By contrast, the Carnegie team employed chemical vapor deposition (CVD) in which hot vapors are condensed into a solid. Semiconductor manufacturers use CVD to apply thin, uniform metal layers on silicon wafers.

At 10 carats, the Carnegie diamonds are roughly five times the size of diamonds produced through the HPHT method. Just as important, they are transparent from the ultraviolet to infrared wavelengths, making them colorless to humans. Most HPHT diamonds are yellow in color. Earlier attempts at CVD diamonds have mostly turned up brown, not exactly the sort of thing Liz Taylor would name a perfume after.
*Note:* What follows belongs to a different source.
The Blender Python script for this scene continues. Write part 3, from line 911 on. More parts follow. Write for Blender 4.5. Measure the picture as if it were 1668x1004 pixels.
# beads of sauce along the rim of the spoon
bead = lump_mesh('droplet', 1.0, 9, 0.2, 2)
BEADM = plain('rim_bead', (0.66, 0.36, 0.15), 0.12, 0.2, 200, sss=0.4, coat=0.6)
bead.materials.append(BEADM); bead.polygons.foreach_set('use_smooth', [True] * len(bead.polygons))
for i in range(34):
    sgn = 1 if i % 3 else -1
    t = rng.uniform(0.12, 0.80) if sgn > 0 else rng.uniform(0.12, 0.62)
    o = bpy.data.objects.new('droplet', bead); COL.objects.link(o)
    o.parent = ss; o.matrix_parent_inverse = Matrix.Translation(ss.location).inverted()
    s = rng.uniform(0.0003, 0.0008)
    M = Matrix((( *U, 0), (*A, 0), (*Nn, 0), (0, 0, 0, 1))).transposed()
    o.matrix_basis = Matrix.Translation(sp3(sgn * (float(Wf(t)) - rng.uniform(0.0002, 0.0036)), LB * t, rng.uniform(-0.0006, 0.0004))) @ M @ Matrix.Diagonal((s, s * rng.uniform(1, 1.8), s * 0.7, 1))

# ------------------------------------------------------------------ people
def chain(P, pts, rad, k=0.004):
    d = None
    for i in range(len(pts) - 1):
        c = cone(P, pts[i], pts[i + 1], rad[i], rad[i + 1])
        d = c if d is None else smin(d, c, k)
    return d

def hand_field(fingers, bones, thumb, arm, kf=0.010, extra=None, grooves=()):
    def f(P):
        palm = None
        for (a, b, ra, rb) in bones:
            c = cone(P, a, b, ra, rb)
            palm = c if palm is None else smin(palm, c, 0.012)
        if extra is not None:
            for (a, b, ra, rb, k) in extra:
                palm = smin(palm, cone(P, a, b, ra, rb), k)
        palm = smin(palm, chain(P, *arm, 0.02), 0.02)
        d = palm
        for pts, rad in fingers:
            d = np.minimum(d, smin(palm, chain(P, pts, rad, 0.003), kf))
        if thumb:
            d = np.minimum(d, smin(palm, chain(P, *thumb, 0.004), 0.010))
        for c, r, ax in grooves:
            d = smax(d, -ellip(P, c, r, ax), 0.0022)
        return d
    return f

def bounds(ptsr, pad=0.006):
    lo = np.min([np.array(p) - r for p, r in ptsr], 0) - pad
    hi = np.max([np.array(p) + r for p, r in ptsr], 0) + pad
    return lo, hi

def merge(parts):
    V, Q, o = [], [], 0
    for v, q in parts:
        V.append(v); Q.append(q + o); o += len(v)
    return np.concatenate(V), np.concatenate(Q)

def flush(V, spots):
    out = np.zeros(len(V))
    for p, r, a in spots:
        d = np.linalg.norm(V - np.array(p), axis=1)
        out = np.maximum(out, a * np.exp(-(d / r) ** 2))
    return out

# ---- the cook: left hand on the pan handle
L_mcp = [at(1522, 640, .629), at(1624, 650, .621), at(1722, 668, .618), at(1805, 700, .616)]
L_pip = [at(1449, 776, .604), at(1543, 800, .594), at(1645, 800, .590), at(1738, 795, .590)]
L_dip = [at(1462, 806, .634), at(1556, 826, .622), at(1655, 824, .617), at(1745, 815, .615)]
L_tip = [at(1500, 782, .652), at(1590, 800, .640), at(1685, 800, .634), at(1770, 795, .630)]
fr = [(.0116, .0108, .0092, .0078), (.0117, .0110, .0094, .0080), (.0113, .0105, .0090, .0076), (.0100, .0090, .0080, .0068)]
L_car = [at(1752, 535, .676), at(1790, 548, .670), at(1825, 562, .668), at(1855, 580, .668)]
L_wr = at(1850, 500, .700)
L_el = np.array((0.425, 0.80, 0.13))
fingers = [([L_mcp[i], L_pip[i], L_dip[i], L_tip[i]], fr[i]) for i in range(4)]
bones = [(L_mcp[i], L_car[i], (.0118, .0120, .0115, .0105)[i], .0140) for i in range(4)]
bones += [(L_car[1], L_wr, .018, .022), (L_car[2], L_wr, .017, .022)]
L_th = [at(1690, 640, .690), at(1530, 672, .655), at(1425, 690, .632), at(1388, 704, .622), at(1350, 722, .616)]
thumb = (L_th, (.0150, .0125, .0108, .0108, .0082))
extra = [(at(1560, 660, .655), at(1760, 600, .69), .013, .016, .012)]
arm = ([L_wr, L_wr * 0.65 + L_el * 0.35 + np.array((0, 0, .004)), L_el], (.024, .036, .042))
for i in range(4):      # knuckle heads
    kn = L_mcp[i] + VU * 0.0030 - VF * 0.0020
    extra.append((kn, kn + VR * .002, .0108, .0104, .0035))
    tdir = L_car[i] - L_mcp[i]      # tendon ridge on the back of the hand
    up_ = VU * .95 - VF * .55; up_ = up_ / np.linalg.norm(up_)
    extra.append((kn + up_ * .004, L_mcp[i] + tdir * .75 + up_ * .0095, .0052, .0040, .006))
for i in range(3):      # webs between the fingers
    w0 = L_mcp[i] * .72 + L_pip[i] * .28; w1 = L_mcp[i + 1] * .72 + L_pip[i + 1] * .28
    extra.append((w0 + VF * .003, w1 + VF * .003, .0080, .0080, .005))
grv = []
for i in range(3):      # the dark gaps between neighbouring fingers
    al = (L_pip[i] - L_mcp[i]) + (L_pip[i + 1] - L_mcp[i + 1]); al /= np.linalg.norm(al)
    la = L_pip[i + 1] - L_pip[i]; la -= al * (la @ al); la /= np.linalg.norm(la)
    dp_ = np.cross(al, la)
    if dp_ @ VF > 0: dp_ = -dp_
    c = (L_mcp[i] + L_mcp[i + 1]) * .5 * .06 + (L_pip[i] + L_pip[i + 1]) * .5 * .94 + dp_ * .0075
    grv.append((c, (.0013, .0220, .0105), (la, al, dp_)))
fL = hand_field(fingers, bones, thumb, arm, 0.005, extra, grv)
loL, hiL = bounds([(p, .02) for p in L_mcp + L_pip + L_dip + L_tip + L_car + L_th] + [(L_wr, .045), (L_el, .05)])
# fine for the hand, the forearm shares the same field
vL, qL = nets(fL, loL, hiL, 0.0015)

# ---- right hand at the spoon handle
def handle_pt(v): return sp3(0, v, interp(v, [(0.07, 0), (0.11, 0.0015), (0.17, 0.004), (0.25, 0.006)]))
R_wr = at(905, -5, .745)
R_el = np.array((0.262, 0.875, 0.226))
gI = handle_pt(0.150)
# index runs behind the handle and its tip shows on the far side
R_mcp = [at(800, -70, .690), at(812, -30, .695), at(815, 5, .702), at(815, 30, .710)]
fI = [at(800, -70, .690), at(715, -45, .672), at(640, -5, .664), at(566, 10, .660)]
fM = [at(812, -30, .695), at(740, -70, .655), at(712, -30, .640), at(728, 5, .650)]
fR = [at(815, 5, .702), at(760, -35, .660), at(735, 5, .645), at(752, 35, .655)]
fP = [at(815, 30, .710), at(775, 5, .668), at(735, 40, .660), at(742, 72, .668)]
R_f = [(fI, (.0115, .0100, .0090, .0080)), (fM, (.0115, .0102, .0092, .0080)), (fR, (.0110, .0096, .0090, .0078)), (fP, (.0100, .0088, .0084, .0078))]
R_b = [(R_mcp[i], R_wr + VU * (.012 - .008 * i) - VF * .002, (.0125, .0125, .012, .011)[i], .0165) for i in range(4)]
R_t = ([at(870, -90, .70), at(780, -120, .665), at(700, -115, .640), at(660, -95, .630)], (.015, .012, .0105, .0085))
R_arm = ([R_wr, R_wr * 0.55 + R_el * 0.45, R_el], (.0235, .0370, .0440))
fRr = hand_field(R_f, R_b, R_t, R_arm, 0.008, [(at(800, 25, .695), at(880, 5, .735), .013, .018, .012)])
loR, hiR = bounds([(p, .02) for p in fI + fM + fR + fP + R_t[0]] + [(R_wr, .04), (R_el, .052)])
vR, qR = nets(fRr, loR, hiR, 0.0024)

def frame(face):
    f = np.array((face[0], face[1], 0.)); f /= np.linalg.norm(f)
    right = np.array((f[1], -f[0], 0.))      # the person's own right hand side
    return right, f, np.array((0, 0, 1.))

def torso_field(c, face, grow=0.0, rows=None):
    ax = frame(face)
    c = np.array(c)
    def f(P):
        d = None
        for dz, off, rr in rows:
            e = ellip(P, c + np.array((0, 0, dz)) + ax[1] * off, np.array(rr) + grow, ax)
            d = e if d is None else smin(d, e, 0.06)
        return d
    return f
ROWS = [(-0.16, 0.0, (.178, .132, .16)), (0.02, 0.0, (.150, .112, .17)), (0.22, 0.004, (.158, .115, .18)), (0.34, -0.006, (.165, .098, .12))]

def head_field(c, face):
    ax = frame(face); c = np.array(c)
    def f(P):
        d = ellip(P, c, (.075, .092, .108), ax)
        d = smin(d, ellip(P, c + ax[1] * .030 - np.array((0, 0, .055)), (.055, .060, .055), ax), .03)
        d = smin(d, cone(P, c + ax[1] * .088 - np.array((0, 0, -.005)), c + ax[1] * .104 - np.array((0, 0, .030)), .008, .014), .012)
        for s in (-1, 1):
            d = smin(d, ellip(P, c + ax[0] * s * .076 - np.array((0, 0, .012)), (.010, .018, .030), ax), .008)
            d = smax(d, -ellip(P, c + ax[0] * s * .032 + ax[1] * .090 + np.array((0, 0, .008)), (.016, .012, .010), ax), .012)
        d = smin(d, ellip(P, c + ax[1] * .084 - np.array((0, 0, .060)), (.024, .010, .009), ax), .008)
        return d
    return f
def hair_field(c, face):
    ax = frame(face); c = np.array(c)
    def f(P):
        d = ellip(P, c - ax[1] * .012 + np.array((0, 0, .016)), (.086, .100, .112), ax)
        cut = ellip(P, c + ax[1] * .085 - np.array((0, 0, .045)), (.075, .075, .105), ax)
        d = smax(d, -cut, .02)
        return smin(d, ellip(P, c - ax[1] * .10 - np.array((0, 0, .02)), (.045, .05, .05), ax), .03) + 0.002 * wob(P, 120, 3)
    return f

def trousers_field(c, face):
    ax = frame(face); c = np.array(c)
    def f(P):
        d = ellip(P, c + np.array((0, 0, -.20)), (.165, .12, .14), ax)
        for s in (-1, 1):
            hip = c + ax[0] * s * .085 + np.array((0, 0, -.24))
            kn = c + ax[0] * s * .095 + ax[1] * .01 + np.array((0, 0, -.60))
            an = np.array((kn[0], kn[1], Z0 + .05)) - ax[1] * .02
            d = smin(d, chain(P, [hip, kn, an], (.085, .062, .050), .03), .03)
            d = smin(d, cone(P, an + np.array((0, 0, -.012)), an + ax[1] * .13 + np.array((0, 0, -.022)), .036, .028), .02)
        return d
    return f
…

And up to this point, colorless diamonds produced by either of these methods have been relatively small.

"High-quality crystals over 3 carats are very difficult to produce using the conventional approach," Russell Hemley, who leads the diamond effort at Carnegie, said in a prepared statement.

The Carnegie team managed to grow the diamonds at about 100 microns (a millionth of a meter) per hour, but at one time hit speeds of 300 microns per hour.

Industrially, diamonds are used in e-beam lithography systems. Others have also proposed using diamonds to deliver electrons to the screen in televisions and, instead of silicon, as a substrate for semiconductors.

Diamonds are three-dimensional crystals of pure carbon. Two-dimensional carbon is graphite, while nanotubes are considered a one-dimensional form of pure carbon. (Technically, graphite and nanotubes have three dimensions, but the Z axis on graphite and the Z,Y axes on nanotubes are so small that they become irrelevant.) Eliminating a dimension alters the property of these materials, even though all are made entirely of carbon atoms. Zero-dimensional carbon is a quantum dot.

The results were reported at the 10th International Conference on New Diamond Science and Technology in Tsukuba, Japan, last week. Further discussion of the group's techniques will be reported Wednesday at the Applied Diamond Congress in Argonne, Illinois.